Por outro lado nós sentimo-nos muito mais confortáveis se acreditarmos que o mundo se reduz a explicações simples de mecanismos rudimentares que, quando compostos, dão origem à aparente diversidade e complexidade de tudo quanto vemos. O reducionismo é a tentativa de reduzir a explicação de tudo quanto existe aos seus componentes básicos que, queremos acreditar, devem ser simples. Assim, tudo o que é complicado, por exemplo um relógio ou um computador, pode ser explicado a partir dos seus componentes, cada um deles com um funcionamento simples. A célula a partir do adn, um organismo vivo a partir da célula, a consciência a partir do cérebro, a inteligência a partir de um conjunto de processos automáticos, cada um deles mecânico e "cego", etc. A ideia de que tudo pode ser explicado a partir de partes simples remonta pelo menos aos atomistas da Grécia antiga, e foi retomada por muitos outros, como Hobbes, no renascimento, e hoje temos cientistas como Dawkins, entre muitos outros, que a defendem. Mas não passa de uma esperança pois o que aprendemos do mundo microscópico é precisamente o contrário: ele não parece simples, pelo contrário, muitas vezes o mundo macroscópico é mais fácil de prever e de explicar do que o mundo microscópico que o constitui. Por exemplo é muito mais fácil explicar o comportamento de um gás do que de qualquer um dos seus átomos. Em muitos casos, à medida que avançamos para o muito pequeno a complexidade tende a aumentar. Isto acontece porque, estatisticamente, os diversos comportamentos dos indivíduos, tendem a gerar uma massa onde todas essas diferenças fazem uma média que é previsível. Por exemplo, seria muito difícil prever qual o consumo elétrico que eu vou fazer hoje (até para mim mesmo) mas já é mais simples prever o consumo elétrico de um bairro, de uma cidade ou de um país. Da mesma forma é difícil prever o estado do tempo para os próximos dias, mas já é mais fácil prever o clima. Tal como é difícil saber quais os números que vão sair no totoloto mas já é fácil calcular sem grande erro quantos irão ganhar o prémio máximo durante o próximo ano.

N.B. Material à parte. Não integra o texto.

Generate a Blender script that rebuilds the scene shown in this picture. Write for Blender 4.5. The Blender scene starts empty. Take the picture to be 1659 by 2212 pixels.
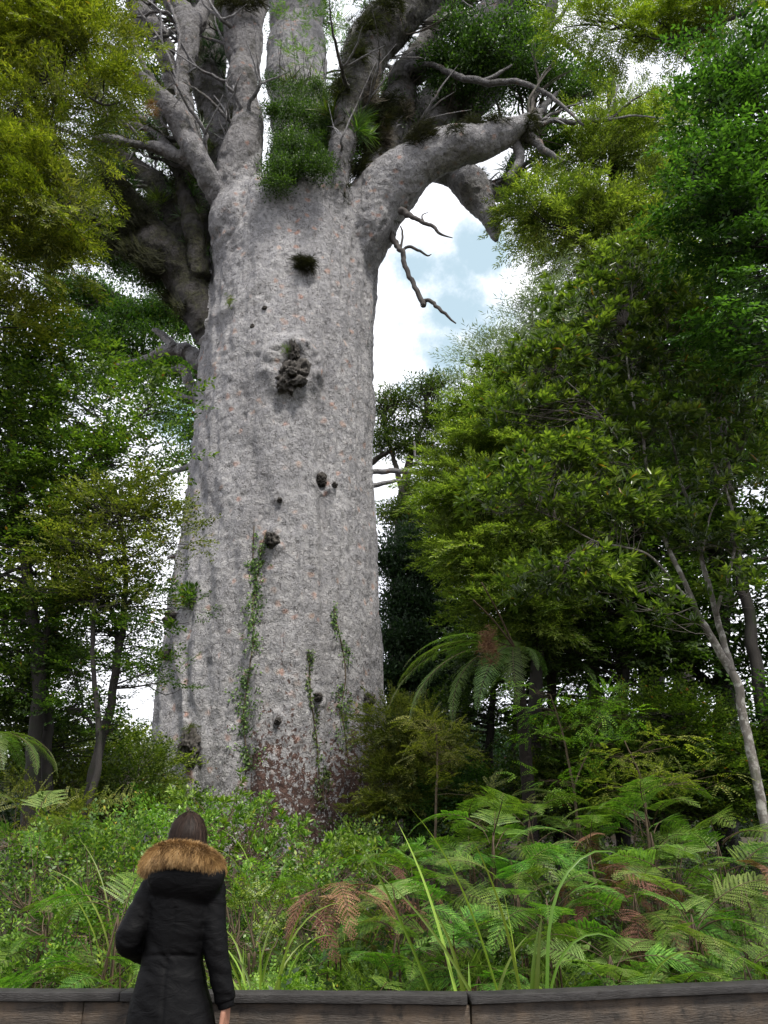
import bpy, math, random
import numpy as np
from mathutils import Vector, Matrix
from mathutils.bvhtree import BVHTree

# ------------------------------------------------------------------ camera, sky, sun, exposure
S = bpy.context.scene
COL = S.collection
PITCH = math.radians(22.4)
CAMZ = 1.55
F = 1671.0                      # focal length in units of a 1659 x 2212 picture
cd = bpy.data.cameras.new("camera")
cam = bpy.data.objects.new("camera", cd)
COL.objects.link(cam)
cam.location = (0, 0, CAMZ)
cam.rotation_euler = (math.pi / 2 + PITCH, 0, 0)
cd.sensor_fit = 'VERTICAL'
cd.sensor_height = 24.0
cd.sensor_width = 18.0
cd.lens = 24.0 * F / 2212.0
cd.clip_start = 0.05
cd.clip_end = 2000
S.camera = cam

S.view_settings.view_transform = 'Standard'
S.view_settings.look = 'None'
S.view_settings.exposure = 0.78
S.view_settings.gamma = 1.0
S.render.resolution_x = 768
S.render.resolution_y = 1024
S.cycles.use_denoising = True
S.cycles.denoising_input_passes = 'RGB_ALBEDO_NORMAL'
S.cycles.denoising_prefilter = 'ACCURATE'
S.cycles.max_bounces = 6
S.cycles.diffuse_bounces = 4
S.cycles.glossy_bounces = 2
S.cycles.transmission_bounces = 3
S.cycles.use_adaptive_sampling = True
S.cycles.adaptive_threshold = 0.01
S.cycles.sample_clamp_indirect = 4

SUN_EL, SUN_AZ = math.radians(58), math.radians(152)     # azimuth from +Y, clockwise: behind-right of the camera
sd = bpy.data.lights.new("sun", 'SUN')
sd.energy = 3.0
sd.angle = math.radians(10)
sd.color = (1.0, 0.95, 0.87)
sun = bpy.data.objects.new("sun", sd)
COL.objects.link(sun)
sdir = Vector((math.sin(SUN_AZ) * math.cos(SUN_EL), math.cos(SUN_AZ) * math.cos(SUN_EL), math.sin(SUN_EL)))
sun.rotation_euler = sdir.to_track_quat('Z', 'Y').to_euler()
sun.location = (-8, -12, 30)


def ray(x, y):
    u = (x - 829.5) / F
    v = (1106 - y) / F
    cp, sp = math.cos(PITCH), math.sin(PITCH)
    return np.array([u, cp - v * sp, sp + v * cp])


def P(x, y, Y):
    d = ray(x, y)
    return np.array([0, 0, CAMZ]) + d * (Y / d[1])


def depth_of(p):
    return p[1] * math.cos(PITCH) + (p[2] - CAMZ) * math.sin(PITCH)


W = bpy.data.worlds.new("World")
S.world = W
W.use_nodes = True
wn, wl = W.node_tree.nodes, W.node_tree.links
wn.clear()
wo = wn.new("ShaderNodeOutputWorld")
bg = wn.new("ShaderNodeBackground")
bg.inputs[1].default_value = 0.1
sky = wn.new("ShaderNodeTexSky")
sky.sky_type = 'NISHITA'
sky.sun_disc = False
sky.sun_elevation = SUN_EL
sky.sun_rotation = SUN_AZ
sky.air_density = 1.0
sky.dust_density = 2.0
tc = wn.new("ShaderNodeTexCoord")
no = wn.new("ShaderNodeTexNoise")
no.inputs['Scale'].default_value = 7.0
no.inputs['Detail'].default_value = 9
no.inputs['Roughness'].default_value = 0.64
wl.new(tc.outputs['Generated'], no.inputs['Vector'])


def w_math(op, a, b=None, c=None):
    m = wn.new("ShaderNodeMath")
    m.operation = op
    for i, q in enumerate((a, b, c)):
        if q is None:
            continue
        if isinstance(q, (int, float)):
            m.inputs[i].default_value = q
        else:
            wl.new(q, m.inputs[i])
    return m.outputs[0]


gap = None                       # the breaks in the cloud: soft discs in the sky, broken up by the noise
for (gx, gy, gr, ga) in ((985, 665, 0.085, 1.0), (960, 770, 0.07, 1.0), (900, 590, 0.05, .8), (1045, 560, 0.05, .9), (1110, 690, .045, .6), (870, 700, .03, .6),
                     (400, 905, .05, .9), (560, 1330, .2, .1)):
    d = ray(gx, gy)
    d = d / np.linalg.norm(d)
    vd = wn.new("ShaderNodeVectorMath")
    vd.operation = 'DISTANCE'
    nz = wn.new("ShaderNodeVectorMath")
    nz.operation = 'NORMALIZE'
    wl.new(tc.outputs['Generated'], nz.inputs[0])
    wl.new(nz.outputs[0], vd.inputs[0])
    vd.inputs[1].default_value = tuple(d)
    q = w_math('MULTIPLY', w_math('MAXIMUM', w_math('SUBTRACT', 1.0, w_math('DIVIDE', vd.outputs['Value'], gr * 1.25)), 0.0), ga)
    gap = q if gap is None else w_math('MAXIMUM', gap, q)
f1 = w_math('ADD', w_math('MULTIPLY', gap, 0.9), w_math('MULTIPLY', w_math('SUBTRACT', no.outputs['Fac'], 0.5), 2.2))
mr = wn.new("ShaderNodeMapRange")
mr.interpolation_type = 'SMOOTHSTEP'
wl.new(f1, mr.inputs[0])
mr.inputs[1].default_value = 0.02
mr.inputs[2].default_value = 0.62
gm = w_math('MULTIPLY', mr.outputs[0], w_math('MINIMUM', w_math('MULTIPLY', gap, 6.0), 1.0))
mixb = wn.new("ShaderNodeMixRGB")      # thin veil over the blue
mixb.inputs[0].default_value = 0.8
mixb.inputs[2].default_value = (4.0, 5.2, 5.8, 1)
wl.new(sky.outputs[0], mixb.inputs[1])
no2 = wn.new("ShaderNodeTexNoise")
no2.inputs['Scale'].default_value = 3.0
no2.inputs['Detail'].default_value = 5
wl.new(tc.outputs['Generated'], no2.inputs['Vector'])
cr = wn.new("ShaderNodeValToRGB")
cr.color_ramp.elements[0].position = .35
cr.color_ramp.elements[1].position = .6
cr.color_ramp.elements[0].color = (0.66, 0.69, 0.74, 1)
cr.color_ramp.elements[1].color = (0.86, 0.87, 0.9, 1)
wl.new(no2.outputs['Fac'], cr.inputs[0])
cm = wn.new("ShaderNodeMixRGB")
cm.blend_type = 'MULTIPLY'
cm.inputs[0].default_value = 1
wl.new(cr.outputs[0], cm.inputs[1])
cm.inputs[2].default_value = (11, 11, 11.3, 1)
mixc = wn.new("ShaderNodeMixRGB")
wl.new(gm, mixc.inputs[0])
wl.new(cm.outputs[0], mixc.inputs[1])
wl.new(mixb.outputs[0], mixc.inputs[2])
wl.new(mixc.outputs[0], bg.inputs[0])
wl.new(bg.outputs[0], wo.inputs[0])

# ------------------------------------------------------------------ helpers
RNG = np.random.default_rng(11)


def new_mesh(name, V, Fc, tone=None, smooth=False, extra=None):
    """V nx3, Fc a list of arrays (mx4 or mx3)."""
    if not isinstance(Fc, (list, tuple)):
        Fc = [Fc]
    Fc = [np.asarray(f, dtype=np.int32) for f in Fc if len(f)]
    me = bpy.data.meshes.new(name)
    V = np.ascontiguousarray(V, dtype=np.float32)
    me.vertices.add(len(V))
    me.vertices.foreach_set("co", V.ravel())
    tot = np.concatenate([np.full(len(f), f.shape[1], dtype=np.int32) for f in Fc])
    li = np.concatenate([f.ravel() for f in Fc])
    me.loops.add(len(li))
    me.loops.foreach_set("vertex_index", li)
    me.polygons.add(len(tot))
    st = np.concatenate([[0], np.cumsum(tot)[:-1]]).astype(np.int32)
    me.polygons.foreach_set("loop_start", st)
    me.polygons.foreach_set("loop_total", tot)
    if smooth:
        me.polygons.foreach_set("use_smooth", np.ones(len(tot), dtype=bool))
    me.update(calc_edges=True)
    if tone is not None:
        a = me.attributes.new("tone", 'FLOAT', 'FACE')
        a.data.foreach_set("value", np.asarray(tone, dtype=np.float32))
    return me


def link(name, me, mat=None, parent=None, loc=None):
    o = bpy.data.objects.new(name, me)
    COL.objects.link(o)
    if mat is not None and len(me.materials) == 0:
        me.materials.append(mat)
    if parent is not None:
        o.parent = parent
    if loc is not None:
        o.location = loc
    return o


def part(name, V, Fc, mat, parent=None, tone=None, smooth=False):
    """world-space geometry as a part of parent (an Empty placed by location only)"""
    V = np.asarray(V, dtype=float)
    if parent is not None:
        V = V - np.array(parent.location)
    return link(name, new_mesh(name, V, Fc, tone, smooth), mat, parent)


def empty(name, loc, label=None, cat=None, group=None):
    o = bpy.data.objects.new(name, None)
    COL.objects.link(o)
    o.location = tuple(float(q) for q in loc)
    o.empty_display_size = 0.2
    tag(o, label, cat, group)
    return o


def tag(o, label=None, cat=None, group=None, kind=None):
    if label:
        o['label'] = label
    if cat:
        o['category'] = cat
    if group:
        o['group'] = group
    if kind:
        o['kind'] = kind
    return o


def hash3(ix, iy, iz, seed):
    n = (ix.astype(np.int64) * 374761393 + iy.astype(np.int64) * 668265263 + iz.astype(np.int64) * 2147483647 + seed * 144665) & 0xffffffff
    n = ((n ^ (n >> 13)) * 1274126177) & 0xffffffff
    n = (n ^ (n >> 16)) & 0xffffffff
    return n / 4294967295.0 * 2 - 1


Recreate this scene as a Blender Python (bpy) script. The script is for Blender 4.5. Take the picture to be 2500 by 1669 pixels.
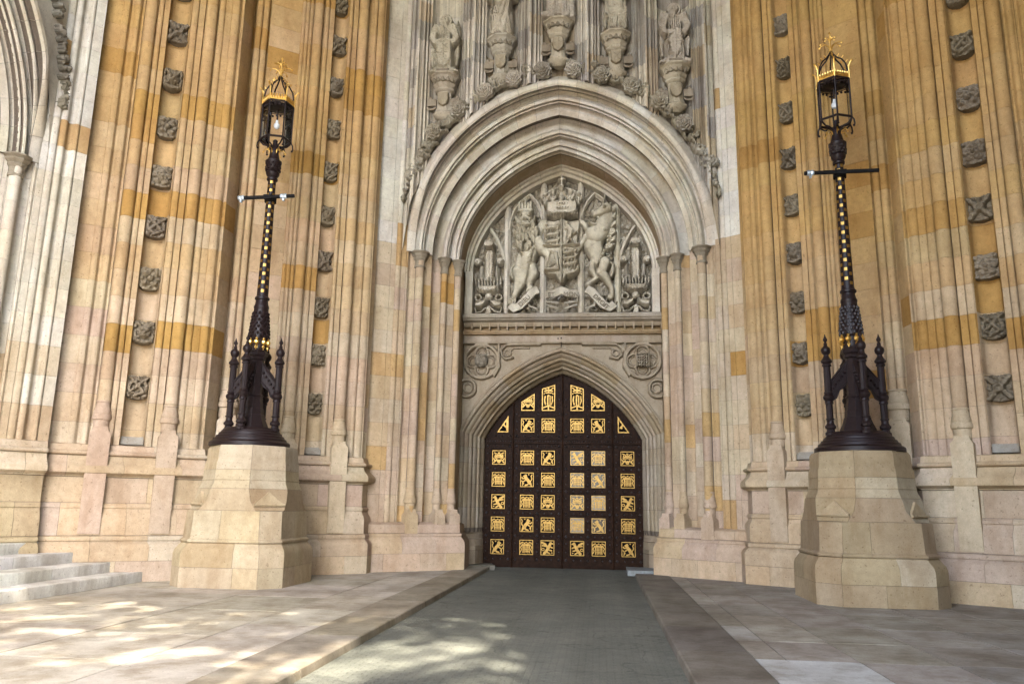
import bpy, math, random
import numpy as np
from mathutils import Vector, Matrix
R = math.radians
rng = random.Random(7)
for o in list(bpy.data.objects):
    bpy.data.objects.remove(o)
sc = bpy.context.scene
COL = sc.collection

# ------------------------------------------------------------------ camera
cam_d = bpy.data.cameras.new('camera')
cam = bpy.data.objects.new('camera', cam_d)
COL.objects.link(cam)
cam_d.sensor_width = 36.0
cam_d.lens = 36.0 * 1921.7 / 2500
cam_d.clip_start = 0.05
cam_d.clip_end = 600
PITCH, YAW, ROLL = .205, .111, .017
fw = Vector((-math.sin(YAW) * math.cos(PITCH), math.cos(YAW) * math.cos(PITCH), math.sin(PITCH)))
rt = Vector((math.cos(YAW), math.sin(YAW), 0))
up = rt.cross(fw)
r2 = rt * math.cos(ROLL) + up * math.sin(ROLL)
u2 = up * math.cos(ROLL) - rt * math.sin(ROLL)
cam.matrix_world = Matrix(((r2.x, u2.x, -fw.x, 1.119), (r2.y, u2.y, -fw.y, 0.0), (r2.z, u2.z, -fw.z, 1.65), (0, 0, 0, 1)))
sc.camera = cam

# ------------------------------------------------------------------ sky, sun, exposure
SUN = Vector((.16, -.72, 1.01)).normalized()
w = bpy.data.worlds.new('World')
sc.world = w
w.use_nodes = True
nt = w.node_tree
nt.nodes.clear()
sky = nt.nodes.new('ShaderNodeTexSky')
sky.sky_type = 'NISHITA'
sky.sun_disc = False
sky.sun_elevation = math.asin(SUN.z)
sky.sun_rotation = math.atan2(SUN.x, SUN.y)
sky.air_density = 1.0
sky.dust_density = 2.5
bg = nt.nodes.new('ShaderNodeBackground')
bg.inputs[1].default_value = .15
wo = nt.nodes.new('ShaderNodeOutputWorld')
nt.links.new(sky.outputs[0], bg.inputs[0])
nt.links.new(bg.outputs[0], wo.inputs[0])
sd = bpy.data.lights.new('sun', 'SUN')
sd.energy = 2.1
sd.angle = R(.53)
sd.color = (1.0, .93, .82)
sun = bpy.data.objects.new('sun', sd)
COL.objects.link(sun)
sun.rotation_euler = (-SUN).to_track_quat('-Z', 'Y').to_euler()
sc.view_settings.view_transform = 'Standard'
sc.view_settings.look = 'None'
sc.view_settings.exposure = 3.58
sc.view_settings.gamma = 1.0
sc.view_settings.use_curve_mapping = False
sc.cycles.max_bounces = 8
sc.cycles.diffuse_bounces = 1
sc.cycles.use_denoising = True

# ------------------------------------------------------------------ materials
def new_mat(name):
    m = bpy.data.materials.new(name)
    m.use_nodes = True
    n = m.node_tree
    b = n.nodes['Principled BSDF']
    return m, n, b

def node(n, t, **kw):
    x = n.nodes.new(t)
    for k, v in kw.items():
        if k.startswith('i_'):
            x.inputs[int(k[2:])].default_value = v
        else:
            setattr(x, k, v)
    return x

def noise(n, vec, scale, detail=3, rough=.55, sc3=None):
    src = vec
    if sc3:
        mp = node(n, 'ShaderNodeMapping')
        mp.inputs['Scale'].default_value = sc3
        n.links.new(vec, mp.inputs[0])
        src = mp.outputs[0]
    t = node(n, 'ShaderNodeTexNoise')
    t.inputs['Scale'].default_value = scale
    t.inputs['Detail'].default_value = detail
    t.inputs['Roughness'].default_value = rough
    n.links.new(src, t.inputs['Vector'])
    return t.outputs['Fac']

def ramp(n, fac, lo, hi, c0=(0, 0, 0, 1), c1=(1, 1, 1, 1)):
    r = node(n, 'ShaderNodeValToRGB')
    r.color_ramp.elements[0].position = lo
    r.color_ramp.elements[1].position = hi
    r.color_ramp.elements[0].color = c0
    r.color_ramp.elements[1].color = c1
    n.links.new(fac, r.inputs[0])
    return r.outputs[0]

def mixc(n, kind, fac, a, b):
    m = node(n, 'ShaderNodeMix', data_type='RGBA', blend_type=kind)
    for val, sock in ((fac, m.inputs[0]), (a, m.inputs[6]), (b, m.inputs[7])):
        if hasattr(val, 'is_linked') or hasattr(val, 'links'):
            n.links.new(val, sock)
        else:
            sock.default_value = val
    return m.outputs[2]

def bump(n, b, fac, strength, dist):
    bp = node(n, 'ShaderNodeBump')
    bp.inputs['Strength'].default_value = strength
    bp.inputs['Distance'].default_value = dist
    n.links.new(fac, bp.inputs['Height'])
    n.links.new(bp.outputs[0], b.inputs['Normal'])

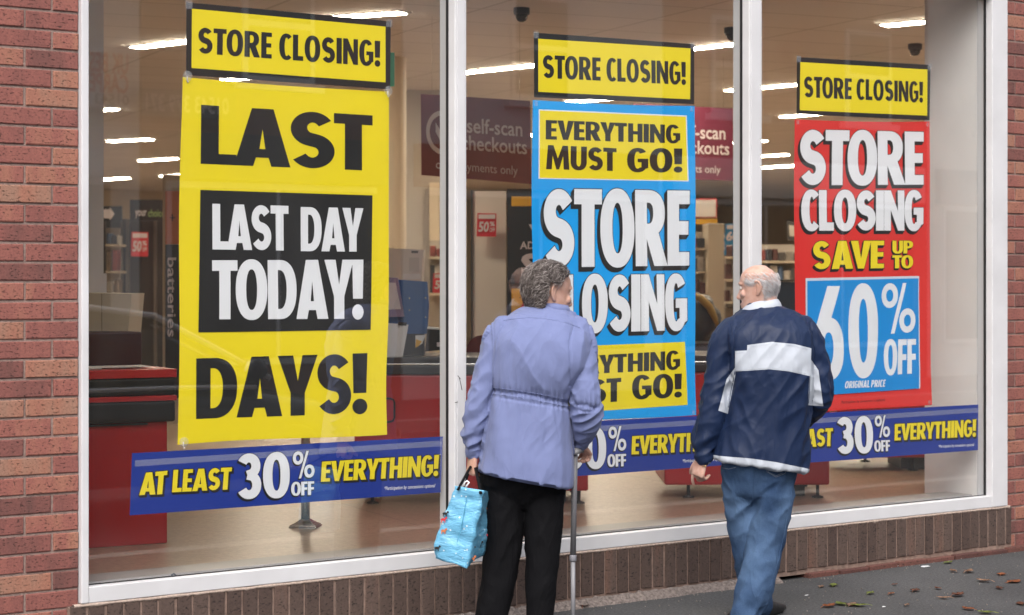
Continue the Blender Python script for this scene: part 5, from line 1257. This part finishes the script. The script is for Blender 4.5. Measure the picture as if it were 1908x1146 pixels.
def ringq(a, b, c, d_, za=0, zb=0, n=10):
    """closed ring through four picture points: front left, front right, back right, back left"""
    pts = [D(a[0], a[1], ZB - .02 + za), D(b[0], b[1], ZB - .06 + za), D(c[0], c[1], ZB + .10 + zb), D(d_[0], d_[1], ZB + .13 + zb)]; out = []
    for i in range(4):
        for k in range(n): out.append(pts[i] * (1 - k / n) + pts[(i + 1) % 4] * (k / n))
    return out
keys = [((847,905),(901,913.5),(910,916),(857,908)), ((838,935),(895,945),(909,948),(850,938)), ((829,960),(888,975),(908,975),(842,962)), ((819,990),(880,1010),(907,1003),(832,992)), ((810,1015),(873,1040),(905,1026),(826,1012)), ((812,1040),(869,1057.5),(900,1034),(832,1030))]
rings = []
for i in range(len(keys) - 1):
    for k in range(7):
        t = k / 7; q = [tuple(keys[i][j][m_] * (1 - t) + keys[i+1][j][m_] * t for m_ in (0, 1)) for j in range(4)]; rings.append(ringq(*q))
rings.append(ringq(*keys[-1])); cc = sum((p for p in rings[-1]), Vector()) / len(rings[-1])
rv = [[bm.verts.new(p) for p in r] for r in rings]; n_ = len(rv[0])
for i in range(len(rv) - 1):
    for k in range(n_): bm.faces.new((rv[i][k], rv[i][(k+1) % n_], rv[i+1][(k+1) % n_], rv[i+1][k]))
bm.faces.new(rv[-1]); bm.normal_update()
for v in bm.verts:
    k = .010 * noise.noise(Vector((v.co.x * 12, v.co.y * 12, v.co.z * 26))) + .004 * noise.noise(Vector((v.co.x * 30, v.co.y * 30, v.co.z * 70))); v.co += v.normal * k
bmesh.ops.solidify(bm, geom=bm.faces[:], thickness=.0012)
build("bag_body", bm, bag_mat(), bag, True)
Hd = PW(882, 866, 0)
for (a, b, za) in (((853, 907), (896, 914), -.045), ((862, 909), (906, 917), .11)):
    bm = bmesh.new(); L1 = D(a[0], a[1] + 6, ZB + za); L2 = D(b[0], b[1] + 6, ZB + za - (.03 if za < 0 else 0)); off = FW * (za * .08)
    pts = [L1, L1 * .5 + (Hd + off) * .5 + RT * -.004, Hd + off + RT * -.006 + UP * .002, Hd + off + UP * .008, Hd + off + RT * .006 + UP * .002, L2 * .5 + (Hd + off) * .5 + RT * .004, L2]
    tube(bm, pts, [.0068] * len(pts), 8, flat=.35); build("handle", bm, M['trousers'], bag, True)
bm = bmesh.new(); rnd = random.Random(2)
tube(bm, [D(a, b, ZB - .03) for a, b in ((864, 906), (866, 899), (870, 896), (874, 899), (871, 903), (868, 908))], .004, 6, flat=.4); build("white_tag", bm, M['white_ink'], bag, True)
bm = bmesh.new(); tube(bm, [D(a, b, ZB - (.02 + .04 * (i / 3)) - .014) for i, (a, b) in enumerate(((873, 910), (866, 950), (859, 985), (852, 1010)))], .0016, 5); build("seam", bm, mat("bag_seam", (.05, .26, .42), .5), bag)
def motif(px, py, s, m, z):
    bm = bmesh.new(); a0 = rnd.uniform(0, 6)
    def blob(cx, cy, rx, ry):
        c = [bm.verts.new(D(px + cx + rx * math.cos(2*PI*k/10), py + cy + ry * math.sin(2*PI*k/10), z)) for k in range(10)]; f = bm.faces.new(c)
    blob(0, 0, 3.6 * s, 1.9 * s); blob(3.9 * s, -2.2 * s, 1.6 * s, 1.5 * s); 
    for k in (-2.4, 2.2): blob(k * s, 2.9 * s, .7 * s, 1.6 * s)
    build("animal_motif", bm, m, bag)
for px, py, c in ((826,968,'tag_red'),(826,989,'orange'),(829,957,'rubber'),(814,1021,'rubber'),(893,1013,'rubber'),(879,1022,'rubber'),(880,1040,'orange'),(901,950,'orange'),(893,966,'rubber'),(896,990,'white_ink'),(902,1000,'tag_red'),(884,1000,'white_ink')):
    zz = ZB - .036 if px < 850 else ZB - .052 + max(0, (px - 872)) * .0048 - .012
    motif(px, py, 1.35, M[c], zz)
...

Pode parecer contra-intuitivo que os componentes tenham comportamentos mais complexos que os conjuntos que formam, afinal temos muitos exemplos do contrário: um jogo com regras simples pode tornar-se muito complexo. Um computador funciona a partir de circuitos lógicos simples que, adicionados aos milhões numa certa ordem, permitem o comportamento complexo que se vê. Da mesma forma um neurónio tem um comportamento muito mais simples e limitado do que um cérebro. Não seria de esperar então que um átomo fosse supremamente simples? Eu penso que sim, para os atomistas gregos os átomos seriam como bolas de bilhar que chocavam uns contra os outros e reagiam de forma bastante simples e previsível. Mas, quando investigados, os átomos revelaram ser coisas bem diferentes: o mundo não é aquilo que se esperava. As equações que descrevem o mundo atómico são tudo menos simples, e incluem não só números reais mas também imaginários cuja interpretação realista é difícil de compreender. Mas mesmo sem a parte imaginária das equações, o que é certo é que o comportamento atómico não é de todo previsível, aliás, a acreditar na interpretação de Copenhaga, nem se pode falar de um mundo bem definido à escala atómica. O que quer que exista a essa escala estaria para lá dos nossos conceitos, formados pela experiência quotidiana dos fenómenos macroscópicos.

Seja o que for que a evolução da ciência traga, uma coisa parece certa: a nossa visão simplista, reducionista, mecanicista, do universo parece bonita, confortável, uma crença que oferece muita segurança, mais uma religião com a qual nos podemos esquecer da nossa perfeita ignorância... mas, não é apenas pouco provável: é refutada pelos factos. Que os seus proponentes acreditem que está alicerçada na ciência é a suprema ironia.